Ending homelessness, not managing it

 

Just over a year ago Shelter Cymru researchers interviewed 100 street homeless people in three parts of Wales. The results of that study were stark: people were literally trapped on the streets, partly by their own ill health and partly by the inability of services to reach out and offer the right kind of help.

Last week we spent some time in one of the three areas speaking to people sleeping rough to see how we could help and what, if anything, has changed.

In many ways, the stories we heard were the same. People told us of frustration with the system; difficulties chasing homelessness applications and gathering all the evidence that councils said people needed to produce, such as forms of ID or letters from the GP. We heard about the difficulty of trying to battle addiction while street homeless, with limited treatment services available.

We heard from people who’d been excluded from hostels and from people who were afraid of going into large-scale emergency accommodation. We also saw first-hand the work that’s taking place on the front line and heard from professionals how frustrating it can be to work with such a complex system.

We heard from professionals and homeless people, and what was shockingly clear was that what we are currently offering is not enough.

People are often expected to move through a complex system of different types of emergency accommodation before they are able to get a room in a hostel. They often don’t know from one day to the next whether they’ll have a space that night. We heard how destabilising this is for people and it was explained to us how a tent offers more stability and certainty than a space on the floor in emergency accommodation.

Rough sleeping is the most visible and acute form of homelessness, but Wales is experiencing high levels of homelessness of all types including people living in temporary accommodation, people sofa-surfing, and many more living in insecure housing situations that could easily lead to homelessness.

So what does this tell us?

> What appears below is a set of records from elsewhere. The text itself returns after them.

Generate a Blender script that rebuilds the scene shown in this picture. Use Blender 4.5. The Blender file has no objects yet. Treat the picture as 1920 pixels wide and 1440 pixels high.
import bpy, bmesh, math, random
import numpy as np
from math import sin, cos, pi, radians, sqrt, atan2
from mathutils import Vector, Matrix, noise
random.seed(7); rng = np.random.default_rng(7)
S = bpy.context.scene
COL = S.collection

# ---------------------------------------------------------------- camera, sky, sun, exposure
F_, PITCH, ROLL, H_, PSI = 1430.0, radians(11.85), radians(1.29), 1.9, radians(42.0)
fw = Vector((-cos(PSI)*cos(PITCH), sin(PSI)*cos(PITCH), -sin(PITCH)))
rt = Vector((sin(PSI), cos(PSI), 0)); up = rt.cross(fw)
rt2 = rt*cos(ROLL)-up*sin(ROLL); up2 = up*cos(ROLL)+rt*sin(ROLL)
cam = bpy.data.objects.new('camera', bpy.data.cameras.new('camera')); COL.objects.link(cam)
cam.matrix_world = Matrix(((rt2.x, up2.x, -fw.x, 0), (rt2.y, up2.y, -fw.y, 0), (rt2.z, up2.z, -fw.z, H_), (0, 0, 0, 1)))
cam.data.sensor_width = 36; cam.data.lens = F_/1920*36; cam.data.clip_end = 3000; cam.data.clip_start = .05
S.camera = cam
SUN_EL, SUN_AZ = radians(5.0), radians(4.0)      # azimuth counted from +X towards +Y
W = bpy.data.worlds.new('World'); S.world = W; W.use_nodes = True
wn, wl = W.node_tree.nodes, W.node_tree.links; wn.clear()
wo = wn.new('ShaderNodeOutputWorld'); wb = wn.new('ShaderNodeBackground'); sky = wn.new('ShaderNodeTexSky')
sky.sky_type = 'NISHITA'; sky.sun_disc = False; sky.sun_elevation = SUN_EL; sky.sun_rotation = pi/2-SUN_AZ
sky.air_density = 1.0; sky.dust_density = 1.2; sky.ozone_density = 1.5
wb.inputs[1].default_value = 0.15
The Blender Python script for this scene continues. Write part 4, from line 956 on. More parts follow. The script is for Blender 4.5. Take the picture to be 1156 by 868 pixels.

We need change… a big change. We need to make sure that we are offering people stable and secure homes; and we need to provide the right support at the right time.

We need to build social housing – especially one- and two-bed homes, for which there is massive demand.

We need to get services working together in a joined up way so that evictions are genuinely a last resort and when they do happen, they don’t lead to homelessness.

For people with complex unmet needs, we know that Housing First works. This has been done elsewhere successfully and is starting to take off in Wales but we need it at scale. The biggest argument against Housing First is cost: however we know it saves money elsewhere, such as the NHS. There still hasn’t been an assessment of what it would cost to meet the full scale of need in Wales, but we are talking about hundreds, not thousands of households.

We also need to learn from services within Wales that achieve high success rates by rapidly rehousing people into their own homes, rather than pushing everybody through the hostel system.

Because of welfare reform and austerity, it is harder for homeless people to find homes than it has been for many years. This situation was not created within Wales, but we have the tools to address it. We should be aiming to end homelessness, not merely to manage it.